Selfie, delfie, belfie, gelfie, melfie, lelfie e telfie. Non sono i nomi ebeti di una famiglia di orsetti delle favole, sono le tipologie di autoscatto più frequenti in questa nostra disagiatissima epoca. Dunque, dimmi come ti fotografi e ti dirò di quanto sei disagiato in una scala da 0 a Pronto Soccorso.
Inutile parlare ancora di selfie e di quanto siano orrorifici poiché nell’ultimo anno non s’è parlato d’altro se non dei patetici tentativi dell’uomo – e della donna – di mostrarsi al pubblico all’opposto di come è nella realtà della sua normale esistenza.
Inutile descrivere l’angoscia profondissima che mi prende quando nell’aprire Facebook, Instagram e Twitter il lunedì mattina, che già come momento è malinconico, vedo solo i faccioni di amici & conoscenti in primo piano nei bagni di casa loro, in ascensore o in macchina nel traffico (ma perché?). Inutile raccontare di quanto sia snervante sfogliare le fotografie dei viaggi, visto e considerato che – anche se nella didascalia c’è scritto “Serata super divertente a Tokyo, yeah!” – l’immagine è per il 99% un trionfante brutto muso davanti a un palo della luce che potrebbe essere anche nella periferia di Pietracarmela in provincia di Teramo (che è in Abruzzo, studiatevela la geografia).
E comunque siete tutti bellissimi e fighissimi quando vi fotografate voltati da una parte, a guardare le mosche, come se la foto ve la stesse scattando qualcun altro, che se non si vedesse anche il vostro braccio teso sarebbe quasi, forse, credibile. Sicché, almeno state attenti ai dettagli.
Siete molto belli mentre vi strusciate con il gattino che intanto sta cercando di scappare, abbracciati all’amica ubriaca che è venuta malissimo e voi ne siete solo lieti, siete belli mentre guidate e pertanto rischiando incidenti frontali ma per un po’ di marketing personale questo ed altro, siete belli anche allo specchio bisunto della toilette lercia delle discoteche dove andate a sterminare i vostri neuroni.
Solo non tenete in considerazione la più disastrosa conseguenza di questa triste pratica:
Se esiste la possibilità che qualcuno/a vi inviti a uscire nonostante gli/le stiate massacrando la vita con i vostri selfie, ad un eventuale appuntamento dal vivo egli/ella sarebbe costretto/a a confrontare voi virtuali VS come siete in realtà e cioè normali (leggasi normali, non con i capelli arruffati ad hoc, gli occhioni languidi e labbra umide e socchiuse.)

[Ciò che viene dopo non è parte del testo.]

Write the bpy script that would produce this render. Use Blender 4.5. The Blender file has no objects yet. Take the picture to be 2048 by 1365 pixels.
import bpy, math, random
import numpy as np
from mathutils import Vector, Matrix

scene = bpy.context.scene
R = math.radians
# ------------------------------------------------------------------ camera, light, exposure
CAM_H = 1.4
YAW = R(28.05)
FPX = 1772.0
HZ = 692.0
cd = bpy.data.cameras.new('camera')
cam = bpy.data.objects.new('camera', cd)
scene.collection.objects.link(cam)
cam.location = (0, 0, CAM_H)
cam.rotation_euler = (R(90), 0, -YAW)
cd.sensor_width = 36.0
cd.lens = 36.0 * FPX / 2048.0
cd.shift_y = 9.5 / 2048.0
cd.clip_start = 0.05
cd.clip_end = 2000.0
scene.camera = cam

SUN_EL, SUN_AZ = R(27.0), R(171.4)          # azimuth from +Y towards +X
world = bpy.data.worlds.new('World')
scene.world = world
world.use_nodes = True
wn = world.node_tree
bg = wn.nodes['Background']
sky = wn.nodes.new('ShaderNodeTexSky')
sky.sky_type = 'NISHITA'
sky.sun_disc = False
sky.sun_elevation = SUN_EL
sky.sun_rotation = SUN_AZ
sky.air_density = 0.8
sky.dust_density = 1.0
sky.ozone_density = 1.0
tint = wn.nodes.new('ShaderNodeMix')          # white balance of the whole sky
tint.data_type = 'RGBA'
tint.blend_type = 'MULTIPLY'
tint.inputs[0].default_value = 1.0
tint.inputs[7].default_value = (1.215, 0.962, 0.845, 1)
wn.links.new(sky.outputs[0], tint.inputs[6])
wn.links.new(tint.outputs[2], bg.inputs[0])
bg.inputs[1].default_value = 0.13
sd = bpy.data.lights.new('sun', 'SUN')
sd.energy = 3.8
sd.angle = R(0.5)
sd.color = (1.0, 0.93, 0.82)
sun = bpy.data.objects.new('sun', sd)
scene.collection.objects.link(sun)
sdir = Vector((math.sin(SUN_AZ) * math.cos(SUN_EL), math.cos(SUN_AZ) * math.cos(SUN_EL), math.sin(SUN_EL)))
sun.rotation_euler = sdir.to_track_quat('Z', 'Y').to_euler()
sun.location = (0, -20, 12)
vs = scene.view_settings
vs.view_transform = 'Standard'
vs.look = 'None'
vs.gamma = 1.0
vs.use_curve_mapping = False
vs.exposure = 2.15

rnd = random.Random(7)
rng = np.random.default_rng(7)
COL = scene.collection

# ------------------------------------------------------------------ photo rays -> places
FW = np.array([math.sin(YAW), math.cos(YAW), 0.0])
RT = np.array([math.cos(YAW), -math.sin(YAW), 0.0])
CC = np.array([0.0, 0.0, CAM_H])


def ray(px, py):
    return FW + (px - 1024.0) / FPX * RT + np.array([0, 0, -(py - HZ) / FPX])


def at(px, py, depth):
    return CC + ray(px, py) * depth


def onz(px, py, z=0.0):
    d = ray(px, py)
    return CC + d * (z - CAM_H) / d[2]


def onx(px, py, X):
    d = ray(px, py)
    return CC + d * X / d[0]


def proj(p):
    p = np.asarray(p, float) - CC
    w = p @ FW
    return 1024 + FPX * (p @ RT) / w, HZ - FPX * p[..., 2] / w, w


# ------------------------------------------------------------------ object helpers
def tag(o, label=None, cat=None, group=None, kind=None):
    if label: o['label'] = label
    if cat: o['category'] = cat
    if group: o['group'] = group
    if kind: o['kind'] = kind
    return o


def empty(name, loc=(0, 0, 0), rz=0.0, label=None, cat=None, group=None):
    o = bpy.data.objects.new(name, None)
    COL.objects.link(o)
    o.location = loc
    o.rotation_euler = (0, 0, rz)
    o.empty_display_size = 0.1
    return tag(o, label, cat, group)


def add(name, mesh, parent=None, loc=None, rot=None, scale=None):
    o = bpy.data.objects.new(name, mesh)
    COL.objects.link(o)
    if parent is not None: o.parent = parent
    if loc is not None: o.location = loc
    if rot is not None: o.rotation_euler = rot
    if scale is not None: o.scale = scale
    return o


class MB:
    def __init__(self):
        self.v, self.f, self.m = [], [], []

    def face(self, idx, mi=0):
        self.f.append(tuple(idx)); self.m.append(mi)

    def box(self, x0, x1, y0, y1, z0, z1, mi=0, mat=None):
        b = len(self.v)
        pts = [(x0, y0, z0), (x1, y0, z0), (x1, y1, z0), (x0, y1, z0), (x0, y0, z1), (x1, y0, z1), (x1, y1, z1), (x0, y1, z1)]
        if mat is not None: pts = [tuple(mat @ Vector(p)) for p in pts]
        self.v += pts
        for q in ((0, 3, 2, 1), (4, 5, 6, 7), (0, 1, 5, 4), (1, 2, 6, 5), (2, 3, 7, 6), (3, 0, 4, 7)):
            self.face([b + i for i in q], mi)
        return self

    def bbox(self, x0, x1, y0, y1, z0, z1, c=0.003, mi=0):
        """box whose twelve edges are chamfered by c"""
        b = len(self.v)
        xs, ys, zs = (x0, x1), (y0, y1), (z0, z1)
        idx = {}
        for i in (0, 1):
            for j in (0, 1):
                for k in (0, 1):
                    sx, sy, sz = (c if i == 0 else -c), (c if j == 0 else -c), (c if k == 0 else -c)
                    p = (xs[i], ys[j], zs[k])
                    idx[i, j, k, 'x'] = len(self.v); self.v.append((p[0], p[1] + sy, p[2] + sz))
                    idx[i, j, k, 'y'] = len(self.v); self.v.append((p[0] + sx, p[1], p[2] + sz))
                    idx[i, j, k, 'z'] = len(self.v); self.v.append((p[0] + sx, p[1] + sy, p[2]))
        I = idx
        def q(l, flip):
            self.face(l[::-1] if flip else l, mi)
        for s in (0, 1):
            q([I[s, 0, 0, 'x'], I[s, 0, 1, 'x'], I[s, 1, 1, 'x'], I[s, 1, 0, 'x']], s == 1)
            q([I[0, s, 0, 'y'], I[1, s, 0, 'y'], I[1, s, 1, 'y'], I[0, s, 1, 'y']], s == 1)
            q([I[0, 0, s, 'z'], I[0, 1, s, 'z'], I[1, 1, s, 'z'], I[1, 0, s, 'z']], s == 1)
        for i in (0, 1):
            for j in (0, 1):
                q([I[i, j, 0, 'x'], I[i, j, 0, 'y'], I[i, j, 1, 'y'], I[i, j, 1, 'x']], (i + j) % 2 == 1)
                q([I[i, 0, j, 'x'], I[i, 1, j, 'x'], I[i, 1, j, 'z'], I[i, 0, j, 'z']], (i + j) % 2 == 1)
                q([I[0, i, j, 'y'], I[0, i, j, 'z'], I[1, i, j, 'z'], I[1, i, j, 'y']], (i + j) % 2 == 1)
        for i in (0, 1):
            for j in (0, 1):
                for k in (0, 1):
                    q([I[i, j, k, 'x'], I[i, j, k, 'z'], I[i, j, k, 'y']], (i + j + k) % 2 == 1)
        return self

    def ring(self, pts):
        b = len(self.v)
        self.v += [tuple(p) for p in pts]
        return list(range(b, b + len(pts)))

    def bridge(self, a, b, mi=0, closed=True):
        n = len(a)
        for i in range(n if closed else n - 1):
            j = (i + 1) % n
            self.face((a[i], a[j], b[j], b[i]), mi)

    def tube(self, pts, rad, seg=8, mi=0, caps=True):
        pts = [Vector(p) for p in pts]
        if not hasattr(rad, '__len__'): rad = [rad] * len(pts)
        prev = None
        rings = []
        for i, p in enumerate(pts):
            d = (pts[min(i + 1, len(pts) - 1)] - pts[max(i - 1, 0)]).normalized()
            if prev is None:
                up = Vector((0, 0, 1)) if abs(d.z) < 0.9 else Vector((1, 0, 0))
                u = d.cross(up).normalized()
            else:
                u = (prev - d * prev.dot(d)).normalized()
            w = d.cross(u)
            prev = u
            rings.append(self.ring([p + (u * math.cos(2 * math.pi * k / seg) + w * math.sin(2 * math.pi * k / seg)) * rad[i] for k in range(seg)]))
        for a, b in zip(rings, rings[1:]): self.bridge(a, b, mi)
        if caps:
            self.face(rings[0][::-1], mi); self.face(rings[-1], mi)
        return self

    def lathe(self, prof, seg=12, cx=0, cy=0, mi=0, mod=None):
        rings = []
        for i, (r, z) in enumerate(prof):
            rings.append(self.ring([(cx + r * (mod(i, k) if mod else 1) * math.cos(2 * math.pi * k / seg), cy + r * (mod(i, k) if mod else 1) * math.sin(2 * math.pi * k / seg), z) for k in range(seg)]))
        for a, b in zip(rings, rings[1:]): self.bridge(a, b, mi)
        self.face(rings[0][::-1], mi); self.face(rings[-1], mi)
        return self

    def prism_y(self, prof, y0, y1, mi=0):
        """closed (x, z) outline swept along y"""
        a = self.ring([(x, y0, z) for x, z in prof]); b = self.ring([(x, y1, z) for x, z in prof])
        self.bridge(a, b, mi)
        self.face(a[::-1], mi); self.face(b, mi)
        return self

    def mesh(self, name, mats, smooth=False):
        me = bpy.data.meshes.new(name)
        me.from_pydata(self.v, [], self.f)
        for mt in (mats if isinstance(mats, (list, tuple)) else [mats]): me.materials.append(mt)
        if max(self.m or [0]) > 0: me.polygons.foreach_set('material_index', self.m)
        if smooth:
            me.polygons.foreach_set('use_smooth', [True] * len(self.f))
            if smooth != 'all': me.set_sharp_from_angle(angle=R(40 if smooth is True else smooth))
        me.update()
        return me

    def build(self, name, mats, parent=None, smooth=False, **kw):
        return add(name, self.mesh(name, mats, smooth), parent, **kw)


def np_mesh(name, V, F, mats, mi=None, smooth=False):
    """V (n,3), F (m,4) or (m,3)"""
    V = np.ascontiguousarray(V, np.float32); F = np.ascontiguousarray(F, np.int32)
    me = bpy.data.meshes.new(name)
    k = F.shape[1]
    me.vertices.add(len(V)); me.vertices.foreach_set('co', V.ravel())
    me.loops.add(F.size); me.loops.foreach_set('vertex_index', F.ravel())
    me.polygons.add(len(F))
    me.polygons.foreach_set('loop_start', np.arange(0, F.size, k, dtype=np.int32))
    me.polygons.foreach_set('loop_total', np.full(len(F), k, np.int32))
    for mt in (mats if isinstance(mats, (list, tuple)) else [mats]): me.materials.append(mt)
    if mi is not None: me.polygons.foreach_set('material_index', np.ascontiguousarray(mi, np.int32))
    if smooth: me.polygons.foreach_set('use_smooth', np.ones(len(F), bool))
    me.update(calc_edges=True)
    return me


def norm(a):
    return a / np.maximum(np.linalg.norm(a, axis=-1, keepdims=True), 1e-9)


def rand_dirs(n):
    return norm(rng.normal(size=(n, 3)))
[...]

Postilla: labbra umide e socchiuse in una specie di bacio dato all’uomo invisibile o colte in un espressione di stupore come se aveste appena visto l’Arcangelo Gabriele.
Partendo perciò dal presupposto che farsi i selfie sparandosi le pose non solo é intensamente tragico ma anche controproducente, vediamo insieme i livelli di questo strazio quotidiano:
Alfie – o autoscatto con animale domestico di tipo indefinito, quindi cane, gatto, pesce, uccello e per i più creativi anche gallina o pecora o galline e pecore. Delfie – autoscatto con cane che fa tanto Pollyanna, cosa alla quale non crede nessuno. Belfie – è il vostro sederone allo specchio, da B-Side, lato B. Se volevamo vederlo ti avremmo chiesto di girarti.
Driving selfie – selfie mentre guidate, ma ci siete deficienti. Gelfie – (gymselfie) quando vi immortalate in palestra sudati e puzzolenti. Motivo? Lelfie – (legselfie) fotografie delle vostre gambe, sdraiati a mare ad esempio. Quando la cellulite non si vede perché la gravità la spinge giù. Furbi voi. Melfie – (mirrorselfie) autoscatto allo specchio e per favore, levate l’asciugamano fetida dal pavimento prima e state attenti ai familiari che intanto fanno le smorfie dietro di voi, che capita.
Telfie – come sopra, non fosse che la Toilette non è la vostra bensì quella di un locale di lusso nel quale invece di mangiare, bere, fare amicizia e divertirvi vi chiudete in bagno a farvi foto. No comment anche perché significherebbe introdurre l’argomento “Perché avete deciso di abbandonare le vostre vite in favore dei social network”. Quindi no e ancora no.